WORK TO COMPLETE> Repeat, exactly and completely, the material that follows. Omit the pictures.

— Start of RECORDS TO USE —

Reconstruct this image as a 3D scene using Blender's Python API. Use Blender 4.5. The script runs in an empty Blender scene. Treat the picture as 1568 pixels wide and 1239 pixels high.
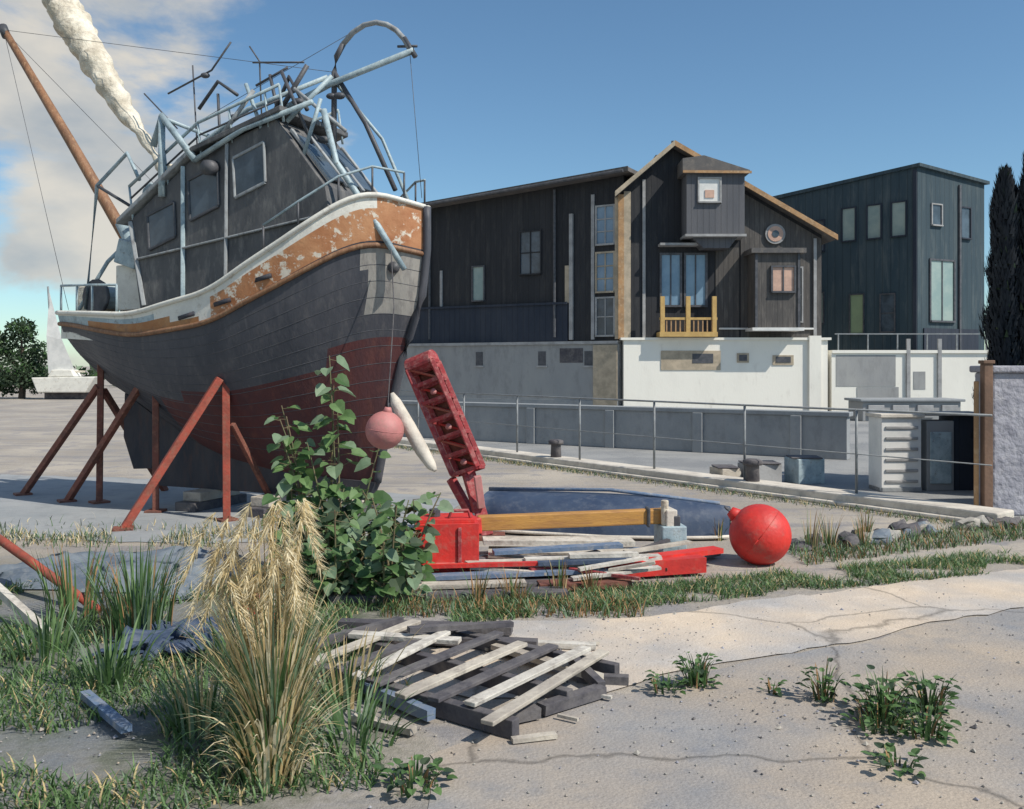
import bpy, math, random, bmesh
import numpy as np
from mathutils import Vector, noise, Matrix
random.seed(7)
R=random.random
def U(a,b): return a+(b-a)*random.random()
scene=bpy.context.scene

# ---------------------------------------------------------------- materials
def nd(nt,t,**k):
    n=nt.nodes.new(t)
    for a,b in k.items(): setattr(n,a,b)
    return n
def mat(name,c1,c2=None,scale=4.0,rough=.8,bump=.3,bscale=40,c3=None,stretch=(1,1,1),metal=0,lo=.4,hi=.6,boards=0,transl=0,bdist=.01,c3r=(.50,.74)):
    m=bpy.data.materials.new(name); m.use_nodes=True
    nt=m.node_tree; b=nt.nodes["Principled BSDF"]; L=nt.links.new
    b.inputs["Roughness"].default_value=rough; b.inputs["Metallic"].default_value=metal
    c1=tuple(c1)+(1,); c2=tuple(c2)+(1,) if c2 else tuple(x*.6 for x in c1[:3])+(1,)
    tc=nd(nt,"ShaderNodeTexCoord"); mp=nd(nt,"ShaderNodeMapping"); mp.inputs["Scale"].default_value=stretch
    L(tc.outputs["Object"],mp.inputs[0])
    n=nd(nt,"ShaderNodeTexNoise"); n.inputs["Scale"].default_value=scale; n.inputs["Detail"].default_value=8; n.inputs["Roughness"].default_value=.65
    L(mp.outputs[0],n.inputs["Vector"])
    cr=nd(nt,"ShaderNodeValToRGB"); cr.color_ramp.elements[0].position=lo; cr.color_ramp.elements[1].position=hi
    cr.color_ramp.elements[0].color=c1; cr.color_ramp.elements[1].color=c2
    L(n.outputs["Fac"],cr.inputs[0]); col=cr.outputs[0]
    if c3:
        n3=nd(nt,"ShaderNodeTexNoise"); n3.inputs["Scale"].default_value=scale*3.3; n3.inputs["Detail"].default_value=10; n3.inputs["Roughness"].default_value=.7
        L(mp.outputs[0],n3.inputs["Vector"])
        r3=nd(nt,"ShaderNodeMapRange"); r3.inputs[1].default_value=c3r[0]; r3.inputs[2].default_value=c3r[1]
        L(n3.outputs["Fac"],r3.inputs[0])
        mx=nd(nt,"ShaderNodeMixRGB"); mx.inputs[2].default_value=tuple(c3)+(1,)
        L(r3.outputs[0],mx.inputs[0]); L(col,mx.inputs[1]); col=mx.outputs[0]
    hsock=None
    nb=nd(nt,"ShaderNodeTexNoise"); nb.inputs["Scale"].default_value=bscale; nb.inputs["Detail"].default_value=6
    L(mp.outputs[0],nb.inputs["Vector"]); hsock=nb.outputs["Fac"]
    if boards:
        w=nd(nt,"ShaderNodeTexWave",wave_profile='SAW'); w.inputs["Scale"].default_value=boards; w.inputs["Distortion"].default_value=0
        L(tc.outputs["Object"],w.inputs["Vector"])
        r=nd(nt,"ShaderNodeMapRange"); r.inputs[1].default_value=.0; r.inputs[2].default_value=.14; r.inputs[3].default_value=.5
        L(w.outputs["Fac"],r.inputs[0])
        mx=nd(nt,"ShaderNodeMixRGB",blend_type='MULTIPLY'); mx.inputs[0].default_value=1
        L(col,mx.inputs[1]); L(r.outputs[0],mx.inputs[2]); col=mx.outputs[0]
        ad=nd(nt,"ShaderNodeMath",operation='ADD'); L(r.outputs[0],ad.inputs[0]); L(hsock,ad.inputs[1]); hsock=ad.outputs[0]
    L(col,b.inputs["Base Color"])
    if bump:
        bp=nd(nt,"ShaderNodeBump"); bp.inputs["Strength"].default_value=bump; bp.inputs["Distance"].default_value=bdist
        L(hsock,bp.inputs["Height"]); L(bp.outputs[0],b.inputs["Normal"])
    if transl:
        tr=nd(nt,"ShaderNodeBsdfTranslucent"); L(col,tr.inputs[0])
        ms=nd(nt,"ShaderNodeMixShader"); ms.inputs[0].default_value=transl
        L(b.outputs[0],ms.inputs[1]); L(tr.outputs[0],ms.inputs[2])
        L(ms.outputs[0],nt.nodes["Material Output"].inputs[0])
    return m

M={}
ST=(1.6,1.6,.45)
M['hull_dark']=mat('hull_dark_paint',(.042,.046,.060),(.082,.082,.095),2.2,.6,.4,18,c3=(.15,.14,.14),stretch=ST,lo=.3,hi=.7,c3r=(.52,.9))
M['hull_sunlit']=mat('hull_sunlit_pale',(.36,.335,.30),(.25,.24,.225),2.6,.7,.4,18,c3=(.13,.12,.12),stretch=ST,lo=.3,hi=.7,c3r=(.48,.8))  # pale grey with the sunlight on the bow flank put into the colour
M['hull_red']=mat('antifouling',(.105,.026,.024),(.058,.028,.034),2.0,.75,.5,22,c3=(.16,.055,.04),stretch=ST,lo=.3,hi=.7,c3r=(.5,.85))
M['hull_navy']=mat('hull_lower_dark',(.028,.032,.045),(.055,.052,.06),2.5,.7,.4,20,c3=(.08,.048,.045),stretch=ST)
M['band']=mat('worn_orange_band',(.36,.14,.055),(.50,.25,.12),2.2,.65,.4,25,lo=.35,hi=.62,c3=(.66,.60,.50),c3r=(.535,.58))
M['orange']=mat('orange_paint',(.36,.15,.05),(.46,.24,.10),3,.6,.35,25,c3=(.2,.11,.07))
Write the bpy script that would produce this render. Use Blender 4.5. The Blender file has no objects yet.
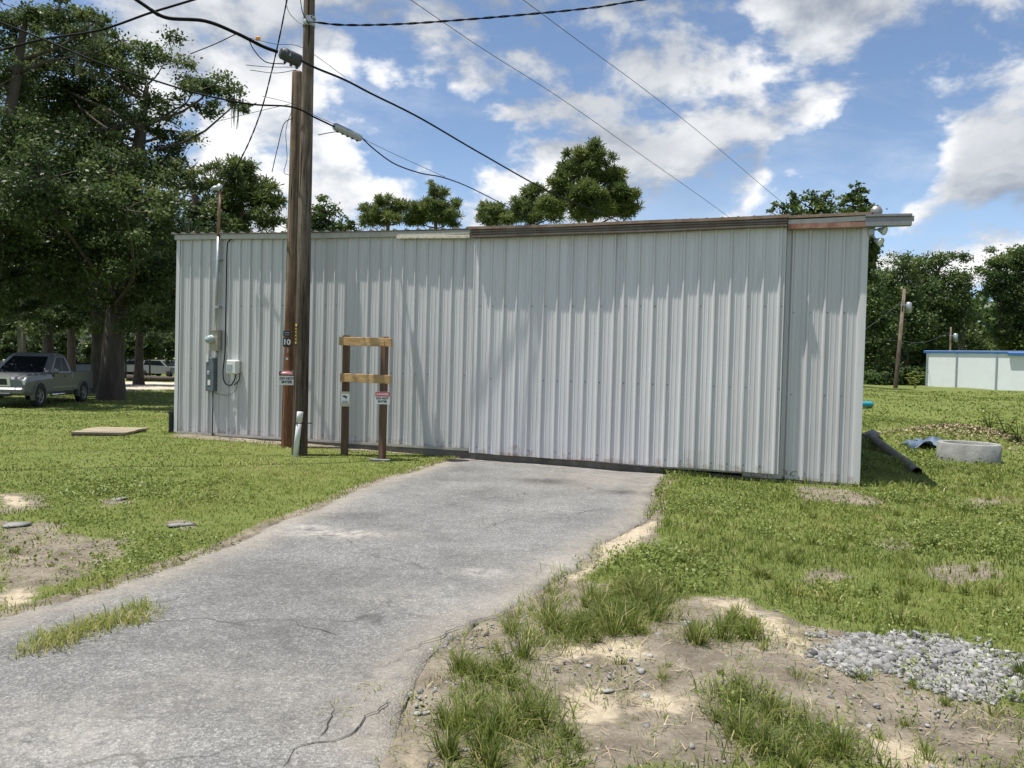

— End of RECORDS TO USE —

OUTPUT OF THE TASK>
Reconstruct this image as a 3D scene using Blender's Python API. Use Blender 4.5. The script runs in an empty Blender scene. Treat the picture as 1568 pixels wide and 1239 pixels high.
import bpy, math, random, bmesh
import numpy as np
from mathutils import Vector, noise, Matrix
random.seed(7)
R=random.random
def U(a,b): return a+(b-a)*random.random()
scene=bpy.context.scene

# ---------------------------------------------------------------- materials
def nd(nt,t,**k):
    n=nt.nodes.new(t)
    for a,b in k.items(): setattr(n,a,b)
    return n
def mat(name,c1,c2=None,scale=4.0,rough=.8,bump=.3,bscale=40,c3=None,stretch=(1,1,1),metal=0,lo=.4,hi=.6,boards=0,transl=0,bdist=.01,c3r=(.50,.74)):
    m=bpy.data.materials.new(name); m.use_nodes=True
    nt=m.node_tree; b=nt.nodes["Principled BSDF"]; L=nt.links.new
    b.inputs["Roughness"].default_value=rough; b.inputs["Metallic"].default_value=metal
    c1=tuple(c1)+(1,); c2=tuple(c2)+(1,) if c2 else tuple(x*.6 for x in c1[:3])+(1,)
    tc=nd(nt,"ShaderNodeTexCoord"); mp=nd(nt,"ShaderNodeMapping"); mp.inputs["Scale"].default_value=stretch
    L(tc.outputs["Object"],mp.inputs[0])
    n=nd(nt,"ShaderNodeTexNoise"); n.inputs["Scale"].default_value=scale; n.inputs["Detail"].default_value=8; n.inputs["Roughness"].default_value=.65
    L(mp.outputs[0],n.inputs["Vector"])
    cr=nd(nt,"ShaderNodeValToRGB"); cr.color_ramp.elements[0].position=lo; cr.color_ramp.elements[1].position=hi
    cr.color_ramp.elements[0].color=c1; cr.color_ramp.elements[1].color=c2
    L(n.outputs["Fac"],cr.inputs[0]); col=cr.outputs[0]
    if c3:
        n3=nd(nt,"ShaderNodeTexNoise"); n3.inputs["Scale"].default_value=scale*3.3; n3.inputs["Detail"].default_value=10; n3.inputs["Roughness"].default_value=.7
        L(mp.outputs[0],n3.inputs["Vector"])
        r3=nd(nt,"ShaderNodeMapRange"); r3.inputs[1].default_value=c3r[0]; r3.inputs[2].default_value=c3r[1]
        L(n3.outputs["Fac"],r3.inputs[0])
        mx=nd(nt,"ShaderNodeMixRGB"); mx.inputs[2].default_value=tuple(c3)+(1,)
        L(r3.outputs[0],mx.inputs[0]); L(col,mx.inputs[1]); col=mx.outputs[0]
    hsock=None
    nb=nd(nt,"ShaderNodeTexNoise"); nb.inputs["Scale"].default_value=bscale; nb.inputs["Detail"].default_value=6
    L(mp.outputs[0],nb.inputs["Vector"]); hsock=nb.outputs["Fac"]
    if boards:
        w=nd(nt,"ShaderNodeTexWave",wave_profile='SAW'); w.inputs["Scale"].default_value=boards; w.inputs["Distortion"].default_value=0
        L(tc.outputs["Object"],w.inputs["Vector"])
        r=nd(nt,"ShaderNodeMapRange"); r.inputs[1].default_value=.0; r.inputs[2].default_value=.14; r.inputs[3].default_value=.5
        L(w.outputs["Fac"],r.inputs[0])
        mx=nd(nt,"ShaderNodeMixRGB",blend_type='MULTIPLY'); mx.inputs[0].default_value=1
        L(col,mx.inputs[1]); L(r.outputs[0],mx.inputs[2]); col=mx.outputs[0]
        ad=nd(nt,"ShaderNodeMath",operation='ADD'); L(r.outputs[0],ad.inputs[0]); L(hsock,ad.inputs[1]); hsock=ad.outputs[0]
    L(col,b.inputs["Base Color"])
    if bump:
        bp=nd(nt,"ShaderNodeBump"); bp.inputs["Strength"].default_value=bump; bp.inputs["Distance"].default_value=bdist
        L(hsock,bp.inputs["Height"]); L(bp.outputs[0],b.inputs["Normal"])
    if transl:
        tr=nd(nt,"ShaderNodeBsdfTranslucent"); L(col,tr.inputs[0])
        ms=nd(nt,"ShaderNodeMixShader"); ms.inputs[0].default_value=transl
        L(b.outputs[0],ms.inputs[1]); L(tr.outputs[0],ms.inputs[2])
        L(ms.outputs[0],nt.nodes["Material Output"].inputs[0])
    return m

M={}
ST=(1.6,1.6,.45)
M['hull_dark']=mat('hull_dark_paint',(.042,.046,.060),(.082,.082,.095),2.2,.6,.4,18,c3=(.15,.14,.14),stretch=ST,lo=.3,hi=.7,c3r=(.52,.9))
M['hull_sunlit']=mat('hull_sunlit_pale',(.36,.335,.30),(.25,.24,.225),2.6,.7,.4,18,c3=(.13,.12,.12),stretch=ST,lo=.3,hi=.7,c3r=(.48,.8))  # pale grey with the sunlight on the bow flank put into the colour
M['hull_red']=mat('antifouling',(.105,.026,.024),(.058,.028,.034),2.0,.75,.5,22,c3=(.16,.055,.04),stretch=ST,lo=.3,hi=.7,c3r=(.5,.85))
M['hull_navy']=mat('hull_lower_dark',(.028,.032,.045),(.055,.052,.06),2.5,.7,.4,20,c3=(.08,.048,.045),stretch=ST)
M['band']=mat('worn_orange_band',(.36,.14,.055),(.50,.25,.12),2.2,.65,.4,25,lo=.35,hi=.62,c3=(.66,.60,.50),c3r=(.535,.58))
M['orange']=mat('orange_paint',(.36,.15,.05),(.46,.24,.10),3,.6,.35,25,c3=(.2,.11,.07))
Write the bpy script that would produce this render. Use Blender 4.5. The Blender file has no objects yet.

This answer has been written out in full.